Following publication of the interim Winograd report, the IDF's chief of staff during the war, Dan Halutz, stepped down and in so doing accepted his responsibility for the failure. Thankfully, Amir Peretz, a defense minister who only took the job because he was not offered the finance portfolio and who had only been in office a short while before the war broke out, recently lost the Labor leadership to Ehud Barak, and thus is no longer defense minister. Yet despite this, both Halutz and Peretz found it appropriate to attend the memorial ceremony held at Mount Hertzl on Monday.

 

'Our leaders are at fault'

Ehud Olmert attributed his absence to the inconvenience of tight security, which he maintained would hinder the event. Apparently he was unconcerned by such problems when embarking on his Central Park jog in his recent trip to New York, accompanied by a contingent of bodyguards.

 

Some bereaved parents said they would have preferred the inconvenience of tight security checks to his "slap in the face" absence.
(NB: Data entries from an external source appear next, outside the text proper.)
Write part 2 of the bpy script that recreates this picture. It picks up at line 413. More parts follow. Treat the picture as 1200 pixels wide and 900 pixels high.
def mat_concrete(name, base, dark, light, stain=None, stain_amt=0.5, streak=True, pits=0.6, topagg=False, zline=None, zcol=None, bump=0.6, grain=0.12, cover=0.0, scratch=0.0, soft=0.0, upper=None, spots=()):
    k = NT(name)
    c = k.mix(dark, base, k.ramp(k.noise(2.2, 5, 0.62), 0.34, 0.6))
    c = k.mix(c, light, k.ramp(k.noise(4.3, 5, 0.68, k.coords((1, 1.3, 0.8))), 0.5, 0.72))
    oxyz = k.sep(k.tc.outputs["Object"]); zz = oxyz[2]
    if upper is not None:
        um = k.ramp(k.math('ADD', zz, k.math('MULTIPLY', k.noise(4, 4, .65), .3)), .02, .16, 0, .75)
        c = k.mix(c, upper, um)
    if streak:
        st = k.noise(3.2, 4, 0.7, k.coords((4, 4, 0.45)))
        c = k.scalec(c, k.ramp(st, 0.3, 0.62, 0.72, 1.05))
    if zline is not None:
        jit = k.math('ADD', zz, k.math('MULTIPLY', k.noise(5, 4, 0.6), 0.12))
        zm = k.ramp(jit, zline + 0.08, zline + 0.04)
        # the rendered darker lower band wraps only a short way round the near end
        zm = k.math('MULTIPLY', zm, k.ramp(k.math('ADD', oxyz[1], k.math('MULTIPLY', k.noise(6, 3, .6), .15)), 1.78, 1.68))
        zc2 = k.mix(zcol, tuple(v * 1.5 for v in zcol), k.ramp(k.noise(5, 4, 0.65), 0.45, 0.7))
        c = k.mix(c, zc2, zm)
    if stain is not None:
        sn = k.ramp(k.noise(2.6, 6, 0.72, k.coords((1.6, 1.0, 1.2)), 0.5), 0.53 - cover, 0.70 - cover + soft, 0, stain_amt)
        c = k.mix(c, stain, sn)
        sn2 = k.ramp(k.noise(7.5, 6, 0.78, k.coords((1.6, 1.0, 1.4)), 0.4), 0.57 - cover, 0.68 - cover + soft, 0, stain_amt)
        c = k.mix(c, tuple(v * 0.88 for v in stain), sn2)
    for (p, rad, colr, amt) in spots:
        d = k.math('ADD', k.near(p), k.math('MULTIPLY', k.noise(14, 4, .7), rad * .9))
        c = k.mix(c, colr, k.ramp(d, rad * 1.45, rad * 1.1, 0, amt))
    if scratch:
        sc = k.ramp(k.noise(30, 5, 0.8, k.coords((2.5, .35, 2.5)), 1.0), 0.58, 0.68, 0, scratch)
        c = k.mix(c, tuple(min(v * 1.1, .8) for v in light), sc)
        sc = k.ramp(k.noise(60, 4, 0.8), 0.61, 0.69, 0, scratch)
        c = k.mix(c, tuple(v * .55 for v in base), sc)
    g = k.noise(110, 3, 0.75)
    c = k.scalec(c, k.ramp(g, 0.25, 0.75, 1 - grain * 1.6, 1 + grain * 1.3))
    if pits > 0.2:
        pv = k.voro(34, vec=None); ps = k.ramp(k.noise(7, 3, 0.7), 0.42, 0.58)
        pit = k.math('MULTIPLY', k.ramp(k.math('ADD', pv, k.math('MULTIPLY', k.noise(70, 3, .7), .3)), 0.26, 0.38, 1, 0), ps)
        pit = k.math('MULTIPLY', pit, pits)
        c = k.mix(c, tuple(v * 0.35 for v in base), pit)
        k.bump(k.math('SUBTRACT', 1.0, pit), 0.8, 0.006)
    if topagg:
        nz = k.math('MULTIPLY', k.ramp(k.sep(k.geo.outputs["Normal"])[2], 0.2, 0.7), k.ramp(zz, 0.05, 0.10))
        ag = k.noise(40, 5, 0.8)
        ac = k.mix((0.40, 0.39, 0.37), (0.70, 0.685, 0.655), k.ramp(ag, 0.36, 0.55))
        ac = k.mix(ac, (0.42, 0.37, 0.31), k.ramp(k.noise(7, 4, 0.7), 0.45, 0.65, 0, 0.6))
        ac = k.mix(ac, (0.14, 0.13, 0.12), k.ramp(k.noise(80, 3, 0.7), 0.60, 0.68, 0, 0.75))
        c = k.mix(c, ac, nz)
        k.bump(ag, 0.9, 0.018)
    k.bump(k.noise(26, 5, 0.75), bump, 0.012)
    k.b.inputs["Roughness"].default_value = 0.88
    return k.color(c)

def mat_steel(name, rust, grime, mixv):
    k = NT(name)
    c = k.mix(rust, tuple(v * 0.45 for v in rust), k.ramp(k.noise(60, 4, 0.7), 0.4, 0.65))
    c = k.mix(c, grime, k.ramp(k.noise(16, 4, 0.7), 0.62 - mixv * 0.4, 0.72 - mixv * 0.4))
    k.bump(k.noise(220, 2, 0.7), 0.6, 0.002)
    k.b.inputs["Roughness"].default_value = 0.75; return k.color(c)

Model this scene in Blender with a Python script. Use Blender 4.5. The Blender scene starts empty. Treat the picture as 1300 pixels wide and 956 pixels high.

Yet other parents were quoted as saying that they did not expect Olmert to show up anyway as he is a coward and was unable to look them in the face.

 

Olmert's unforgivable lack of sensitivity to the bereaved families' pain, alongside the upcoming publication of the Winograd Commission's final report, may very well cost the prime minister his job. This is a country where soldiers' lives are of the highest value, and a show of respect is the least anyone can do in appreciation and memory of these young men's sacrifice for their state.

 

In the words of a bereaved mother: "We have a wonderful country and dedicated soldiers; it is our leaders who are at fault."

 

And there is one leader – Ehud Olmert - who rises far above the rest. Olmert is indeed an unpopular prime minister – and it is high time he stepped down.